Miesięcznik Murator ONLINE

Skocz do zawartości

poziom wód gruntowych


ZbysioR

Recommended Posts

Witam wszystkich. Startuje dopiero w temacie budowy, jestem na etapie wyboru działki i kompletnie nie mam doswiadczenia.

Znalazłem dziłakę nad rzeczka, która odpowiada mi w każdy sposób z wyjątkie tego, że jest tam mokro (dla zorientowanych w Kochanowie k/Krakowa nad Rudawą).

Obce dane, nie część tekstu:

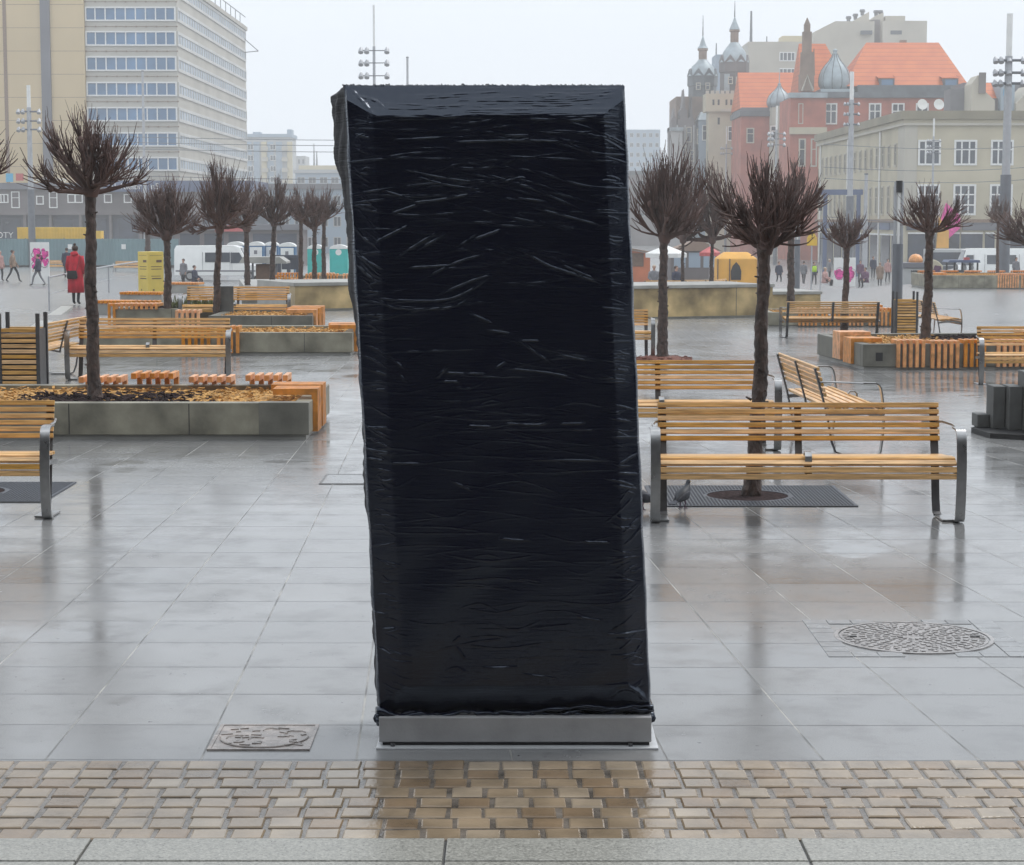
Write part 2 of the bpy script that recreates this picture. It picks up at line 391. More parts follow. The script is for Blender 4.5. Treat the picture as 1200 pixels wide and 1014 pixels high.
struct(b.build('sett_paving', [M['sett'], M['sett2'], M['sett3']]))
b = MB(); x = -7.7 + .28
while x < 8:
    wd = 1.2; b.box(x, x + wd - .009, 6.53, 6.772, -.03, .014); b.box(x, x + wd - .009, 5.6, 6.521, -.03, .013); x += wd
struct(b.build('granite_kerb', M['kerb'], bevel=.004))
M['asphalt'] = mat('wet_asphalt', (.045, .045, .047), .35, var=.3, scale=3, rvar=.1, bump=.003, bscale=120)
b = MB(); b.box(-60, 60, -13.9, 5.59, -.05, .006); struct(b.build('unseen_road', M['asphalt']))  # unseen dark road, added to dim what the lower film reflects
# setts round the manhole + ironwork
b = MB()
mcx, mcy = 2.03, 10.19
for i in range(8):
    for j in range(8):
        x0, y0 = mcx - .5 + i * .125, mcy - .46 + j * .115
        if math.hypot(x0 + .06 - mcx, y0 + .055 - mcy) < .43: continue
        b.box(x0, x0 + .121, y0, y0 + .111, -.01, .003 + rnd.uniform(0, .0015))
M['coversett'] = mat('grey_granite_sett', (.245, .25, .255), .25, var=.25, scale=8, rvar=.1, bump=.001, bscale=80)
struct(b.build('manhole_surround', M['coversett'], bevel=.003))
def manhole():
    t = thing('manhole_cover', 'round cast iron manhole cover with worn patterned relief, set in a square of small setts', 'manhole cover', (mcx, mcy, 0))
    f = MB(); n = 48
    ring = [(.398, -.01), (.398, .0052), (.378, .0052), (.378, .0030)]
    f.loft([[(r * math.cos(2 * PI * k / n), r * math.sin(2 * PI * k / n), z) for k in range(n)] for r, z in ring], False)
    f.build('rim', M['lid'], t, smooth=True)
    c = MB(); c.lathe([(.372, -.01), (.37, .0035)], n=n)
    rr = random.Random(3)
    for ringr in [.1, .14, .18, .22, .26, .30, .34]:
        k = int(ringr * 2 * PI / .045)
        for i in range(k):
            a = 2 * PI * i / k + rr.uniform(-.05, .05)
            c.obox((ringr * math.cos(a), ringr * math.sin(a), .006), (.028, .02, .0026), a + rr.uniform(-.3, .3))
    for i in range(14):
        a = i * .45 - 1.5; c.obox((.06 * math.cos(a) * (1 + i * .02), .06 * math.sin(a), .006), (.02, .015, .006), a)
    c.build('lid', M['lid'], t)
    for s in (-1, 1): k = MB(); k.box(s * .31 - .022, s * .31 + .022, -.012, .012, .0036, .0095); k.build('lifting_slot', M['ink'], t)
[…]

Tubylcy budowali domy bez piwnic i drenowali dzialki. W granicy mojej jest wkopany główny kolektor, który odprowadza wodę do wspomnianej wyzej rzeczki.

 

No i teraz pytanie: Czy w związku z mokrościa gruntu mam sie czego obawiać? Mogę bez problemu zlecić badania geotechniczne, ale mnie one i tak nic nie powiedzą, nadal nie będę wiedział, czy mogę sie nie martwić, czy też tej działki po prostu nie kupić. Komu ewentualnie je pokazać i na jakie niespodzianki będę sie mógł natknąć podczas budowy i mieszkania na takiej działce.

 

Bardzo proszę wszystkich zorientowanych o uwagi - ja jestem na razie kompletnie zielony.

Odnośnik do komentarza
Udostępnij na innych stronach

robilem wywiad wśród mieszkańców, i nie było problemów, nawet w feralnym 1997 roku. poza tym marzy mi sie staw więc obecność rzeczki jest dla mnie wskazana, zwłaszcza, że w jej i moim sąsiedztwie mozna dokupić za darchę ziemie rolną pod ten cel
Odnośnik do komentarza
Udostępnij na innych stronach

Jeśli jesteś poważnie zainteresowany to koniecznie zrób badania, geotechnik powie czy na działce można się bez problemu budować. O ile mi wiadomo to nawet jeśli jeśli grunt jest torfowy / namułowy też się można wybudować, ale fundament kosztuje wielokrotnie więcej. Co do wysokiego poziomu wód gruntowych, to jeśli nie planujesz piwnicy to w zasadzie nie przeszkadza. Zrobisz drenaż i odprowadzisz wodę, będzie OK.
Odnośnik do komentarza
Udostępnij na innych stronach

Dzieki za odpowiedzi, mimo wszystko wydaje mi się, że badania geotechniczne MNIE, nic nie powiedzą, gdyz będzie to kupa ważnych liczb i wskaźników, których ja nie będę mógł zinterpretować. Problem w tym, komu to pokazać, żeby dostać odpowiedź zrozumiałą dla mnie: Tak/NIe, ewentualnie tak ale przygotuj się na kosztydodatkowe:
Odnośnik do komentarza
Udostępnij na innych stronach

Nie chodzi o to, że będziesz miał "kupę ważnych liczb". Geodeta odpowie ci na pytanie, jaki rodzaj fundamentu trzeba zastosować, opowie ci o gruncie, który zalega u ciebie na działce. Geodeta to też człowiek i możesz z nim porozmawiać, wszystko ci wytłumaczy. Znajdź inspektora nadzoru. Zresztą takie badania zajmują pare godzin, możesz spokojnie razem z geodeta być podczas tych badań - na gorąco odpowie ci co jest na Twojej działce. Nie panikuj. :D
Odnośnik do komentarza
Udostępnij na innych stronach

Gościu tylko nie geodeta, a geotechnik lub geolog. Z odprowadzeniem wód drenażowych może być problem taki, że nie będzie gdzie ich odprowadzić. Bazą jest poziom wody w rzece, który ulega zmianie. Po opadach też będzie się podnosić. Należy sprawdzić jaka jest różnica poziomów pomiędzy żądanym poziomem ułożenia drenów, a poziomem wody w rzece. Woda niestety nie popłynie pod górkę, a eksploatacja pompowni pewnie ne wchodzi w w grę.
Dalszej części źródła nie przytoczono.